## Aim
Only the number is wanted: count the lines that include the word "scene".

## Recorded data
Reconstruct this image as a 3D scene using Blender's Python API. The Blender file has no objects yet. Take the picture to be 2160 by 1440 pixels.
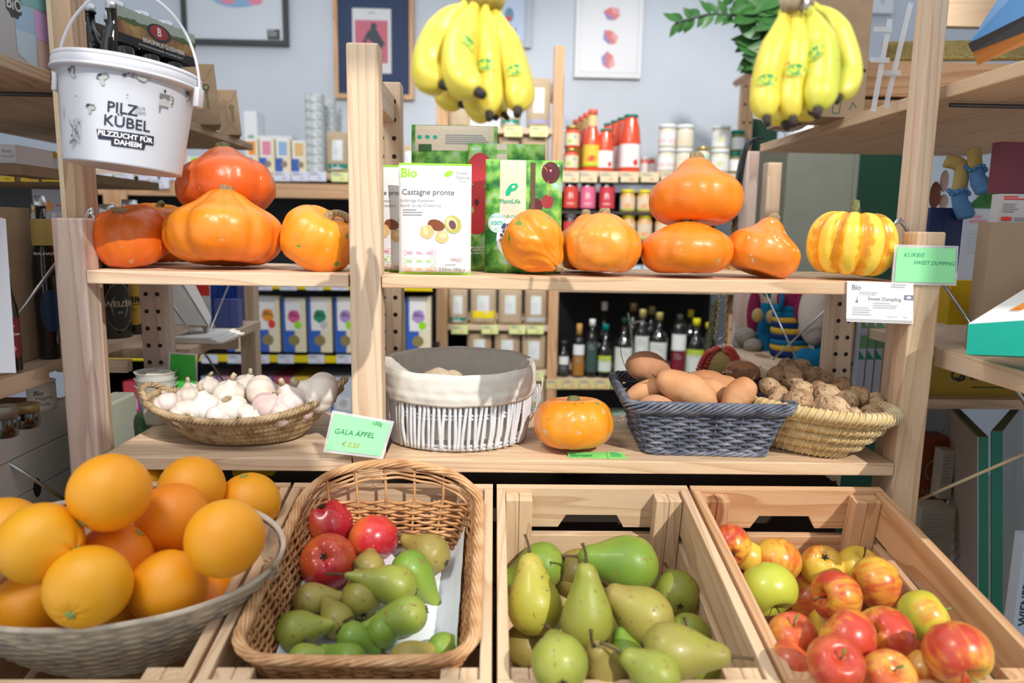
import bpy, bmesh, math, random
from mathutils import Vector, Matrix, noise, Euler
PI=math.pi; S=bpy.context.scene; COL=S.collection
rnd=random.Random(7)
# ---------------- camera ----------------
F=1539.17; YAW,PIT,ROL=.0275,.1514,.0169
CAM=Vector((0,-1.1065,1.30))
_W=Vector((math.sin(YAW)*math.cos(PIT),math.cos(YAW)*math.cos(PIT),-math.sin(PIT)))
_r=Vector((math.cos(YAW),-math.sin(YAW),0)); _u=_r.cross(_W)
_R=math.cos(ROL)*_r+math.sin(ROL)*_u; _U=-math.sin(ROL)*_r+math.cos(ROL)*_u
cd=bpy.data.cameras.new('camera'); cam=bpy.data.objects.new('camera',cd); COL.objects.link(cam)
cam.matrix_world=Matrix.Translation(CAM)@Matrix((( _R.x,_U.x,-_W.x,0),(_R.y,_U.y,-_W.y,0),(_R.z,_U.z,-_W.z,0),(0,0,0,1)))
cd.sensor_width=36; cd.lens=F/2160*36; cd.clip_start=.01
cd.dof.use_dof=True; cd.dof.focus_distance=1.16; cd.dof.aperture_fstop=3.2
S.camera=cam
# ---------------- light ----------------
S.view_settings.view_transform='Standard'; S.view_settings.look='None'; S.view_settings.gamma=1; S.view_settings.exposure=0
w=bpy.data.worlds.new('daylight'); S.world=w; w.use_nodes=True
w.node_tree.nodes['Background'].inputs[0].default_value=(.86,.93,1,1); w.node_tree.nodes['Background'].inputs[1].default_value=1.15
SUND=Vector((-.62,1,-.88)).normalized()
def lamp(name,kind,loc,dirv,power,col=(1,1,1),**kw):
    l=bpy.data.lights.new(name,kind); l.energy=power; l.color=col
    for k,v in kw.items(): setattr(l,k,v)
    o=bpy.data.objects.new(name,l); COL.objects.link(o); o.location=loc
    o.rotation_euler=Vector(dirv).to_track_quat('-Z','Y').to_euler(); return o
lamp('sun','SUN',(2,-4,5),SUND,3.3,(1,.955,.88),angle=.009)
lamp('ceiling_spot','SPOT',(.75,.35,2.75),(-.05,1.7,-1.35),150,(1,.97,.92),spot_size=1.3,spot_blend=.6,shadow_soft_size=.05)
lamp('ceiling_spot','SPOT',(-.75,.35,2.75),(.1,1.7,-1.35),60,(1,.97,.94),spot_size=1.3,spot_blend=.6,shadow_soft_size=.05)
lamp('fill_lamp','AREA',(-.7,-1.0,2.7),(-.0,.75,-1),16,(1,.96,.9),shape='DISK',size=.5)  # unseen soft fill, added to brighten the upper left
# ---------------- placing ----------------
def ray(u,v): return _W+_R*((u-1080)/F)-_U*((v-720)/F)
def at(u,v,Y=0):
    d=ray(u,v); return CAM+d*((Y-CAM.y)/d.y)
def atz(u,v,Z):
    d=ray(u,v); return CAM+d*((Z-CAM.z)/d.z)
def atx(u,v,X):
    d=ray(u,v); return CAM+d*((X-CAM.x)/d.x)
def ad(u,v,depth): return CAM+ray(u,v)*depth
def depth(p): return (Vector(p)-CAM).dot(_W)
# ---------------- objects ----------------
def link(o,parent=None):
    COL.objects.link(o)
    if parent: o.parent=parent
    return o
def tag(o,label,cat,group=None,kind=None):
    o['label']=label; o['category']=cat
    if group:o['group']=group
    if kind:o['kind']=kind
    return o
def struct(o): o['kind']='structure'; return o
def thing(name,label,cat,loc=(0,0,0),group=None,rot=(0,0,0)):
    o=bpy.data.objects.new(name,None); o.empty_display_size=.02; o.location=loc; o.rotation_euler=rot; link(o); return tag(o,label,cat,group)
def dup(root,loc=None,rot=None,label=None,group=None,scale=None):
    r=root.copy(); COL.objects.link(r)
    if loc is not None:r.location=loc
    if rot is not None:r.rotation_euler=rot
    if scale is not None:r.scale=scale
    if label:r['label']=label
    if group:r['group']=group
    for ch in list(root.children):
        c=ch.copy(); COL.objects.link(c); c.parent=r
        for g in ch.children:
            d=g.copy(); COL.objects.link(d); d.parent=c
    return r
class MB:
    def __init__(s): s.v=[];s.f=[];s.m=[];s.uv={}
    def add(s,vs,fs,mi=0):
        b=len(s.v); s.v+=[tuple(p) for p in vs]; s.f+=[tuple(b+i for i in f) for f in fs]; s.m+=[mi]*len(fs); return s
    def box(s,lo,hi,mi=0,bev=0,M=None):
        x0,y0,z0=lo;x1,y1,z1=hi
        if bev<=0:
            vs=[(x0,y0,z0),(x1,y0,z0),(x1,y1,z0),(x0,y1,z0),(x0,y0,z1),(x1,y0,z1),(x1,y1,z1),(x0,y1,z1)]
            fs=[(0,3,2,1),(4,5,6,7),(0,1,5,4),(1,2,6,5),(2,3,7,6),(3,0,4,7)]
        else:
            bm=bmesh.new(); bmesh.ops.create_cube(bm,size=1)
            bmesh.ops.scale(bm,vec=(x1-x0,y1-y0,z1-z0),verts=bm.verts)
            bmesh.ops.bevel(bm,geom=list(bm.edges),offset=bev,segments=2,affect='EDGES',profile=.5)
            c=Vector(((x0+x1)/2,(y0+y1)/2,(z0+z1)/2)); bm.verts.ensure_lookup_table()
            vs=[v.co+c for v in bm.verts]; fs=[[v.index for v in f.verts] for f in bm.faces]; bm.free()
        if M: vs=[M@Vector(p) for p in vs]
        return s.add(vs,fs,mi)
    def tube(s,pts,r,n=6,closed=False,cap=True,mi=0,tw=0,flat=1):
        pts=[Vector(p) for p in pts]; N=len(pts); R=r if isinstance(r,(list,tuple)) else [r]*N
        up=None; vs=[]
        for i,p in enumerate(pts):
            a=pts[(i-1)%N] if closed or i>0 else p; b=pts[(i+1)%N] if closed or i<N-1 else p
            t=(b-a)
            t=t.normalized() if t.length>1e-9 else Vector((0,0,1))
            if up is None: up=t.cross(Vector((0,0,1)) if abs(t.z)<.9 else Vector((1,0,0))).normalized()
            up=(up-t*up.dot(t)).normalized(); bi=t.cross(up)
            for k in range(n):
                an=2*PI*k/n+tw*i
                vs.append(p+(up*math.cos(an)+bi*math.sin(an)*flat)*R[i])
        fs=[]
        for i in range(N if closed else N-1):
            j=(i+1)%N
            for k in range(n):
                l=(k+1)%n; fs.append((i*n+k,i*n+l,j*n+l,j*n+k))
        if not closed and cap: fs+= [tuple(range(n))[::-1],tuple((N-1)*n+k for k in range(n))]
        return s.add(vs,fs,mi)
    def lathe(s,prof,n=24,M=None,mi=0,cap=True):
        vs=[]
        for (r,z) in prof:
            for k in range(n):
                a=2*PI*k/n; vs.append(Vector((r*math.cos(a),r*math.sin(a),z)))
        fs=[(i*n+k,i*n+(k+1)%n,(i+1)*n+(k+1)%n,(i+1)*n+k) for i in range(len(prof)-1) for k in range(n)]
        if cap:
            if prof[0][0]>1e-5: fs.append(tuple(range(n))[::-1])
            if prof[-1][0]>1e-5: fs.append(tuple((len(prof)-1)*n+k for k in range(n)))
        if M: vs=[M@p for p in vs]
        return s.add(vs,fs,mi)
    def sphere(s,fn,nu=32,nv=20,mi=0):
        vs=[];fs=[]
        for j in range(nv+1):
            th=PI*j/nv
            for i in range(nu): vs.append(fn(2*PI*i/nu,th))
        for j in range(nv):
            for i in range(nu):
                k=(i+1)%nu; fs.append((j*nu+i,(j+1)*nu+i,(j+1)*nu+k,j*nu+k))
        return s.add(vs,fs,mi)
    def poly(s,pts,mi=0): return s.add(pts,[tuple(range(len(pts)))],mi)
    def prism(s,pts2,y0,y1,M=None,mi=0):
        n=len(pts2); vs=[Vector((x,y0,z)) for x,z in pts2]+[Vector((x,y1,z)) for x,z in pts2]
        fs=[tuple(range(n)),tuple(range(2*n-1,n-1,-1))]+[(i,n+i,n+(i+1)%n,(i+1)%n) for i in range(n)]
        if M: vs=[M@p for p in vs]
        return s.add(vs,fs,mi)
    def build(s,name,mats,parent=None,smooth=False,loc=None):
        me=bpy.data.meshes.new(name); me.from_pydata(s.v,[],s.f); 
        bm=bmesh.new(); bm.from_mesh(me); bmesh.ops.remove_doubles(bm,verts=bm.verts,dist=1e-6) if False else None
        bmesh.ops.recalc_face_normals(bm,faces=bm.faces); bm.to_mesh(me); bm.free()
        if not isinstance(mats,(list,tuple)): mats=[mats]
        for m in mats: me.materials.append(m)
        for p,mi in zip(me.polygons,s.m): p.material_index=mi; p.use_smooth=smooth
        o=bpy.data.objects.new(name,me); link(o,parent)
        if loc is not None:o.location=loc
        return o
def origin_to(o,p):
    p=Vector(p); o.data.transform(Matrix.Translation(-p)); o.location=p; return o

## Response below
2